赤坂氷川神社の「茅の輪くぐり」(6月27日撮影)
茅の輪のくぐり方がわかりやすく書いてあるので初めてでも安心です(6月27日撮影)

「夏越ごはん」は200食分

神事の後、ふるまわれた「夏越ごはん」は、茅の輪の丸い形をイメージした夏野菜のかき揚げ丼です。「ゴーヤ」「パプリカ」などの夏野菜や干しエビが入っているそうです。タレにはレモンや生姜が入ったさっぱりした味で、とても美味しそうです。

「夏越ごはん」は、米穀の安定供給の確保の支援などに携わる公益社団法人 米穀安定供給確保支援機構が、「ごはん食の魅力再生とごはんの消費拡大を図る目的」(「夏越ごはん」資料より一部抜粋)として開発し、2015年から提唱している「夏越の祓」の行事食です。

「夏越ごはん」は、雑穀入りごはんの上に夏野菜を使用した丸い食材(「茅の輪」をイメージしたもの)が乗っているのが特徴です。日本神話に出てくる貧しい暮らしをしていた蘇民将来(そみんしょうらい)が、宿を探していた素盞嗚尊(すさのおのみこと/神の地位)を「粟飯」でもてなしたという伝承に由来しているそうです。

「夏越ごはん」には、”夏を元気に乗り切り、残りの半年を新たな気持ちでスタートできるように”という願いが込められているといいます。

赤坂氷川神社の「夏越ごはん」のふるまいは、(神事前に)配られた無料チケットを持つ参拝者に、「夏越の祓」の神事終了後、配布されました。

200食用意された「夏越ごはん」
「夏越ごはん」が配布される様子

「夏越ごはん」は、百貨店や社員食堂などでも期間限定メニューとして提供されているようです。米、雑穀、夏野菜がベースになっているので、炭水化物や食物繊維、ビタミン類が効率よく摂ることができるレシピになることから、行事食としてだけではなく”暑い夏を乗り切るメニュー”としても好評を得ているそうです。

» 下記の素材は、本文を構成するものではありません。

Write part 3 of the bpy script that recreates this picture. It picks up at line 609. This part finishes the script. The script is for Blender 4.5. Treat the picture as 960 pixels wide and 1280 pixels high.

「(できれば雑穀入りの)ごはん」と、「茅の輪にちなんだ丸い食材」という2つの要素をおさえていればレパートリーは自由自在という「夏越ごはん」。これなら、家庭でも無理なく食材もそろえられ子供と一緒に楽しみながら作ったり、好みに合った「夏越ごはん」が作れ、”健康を願う夏の風物詩”となりそうです。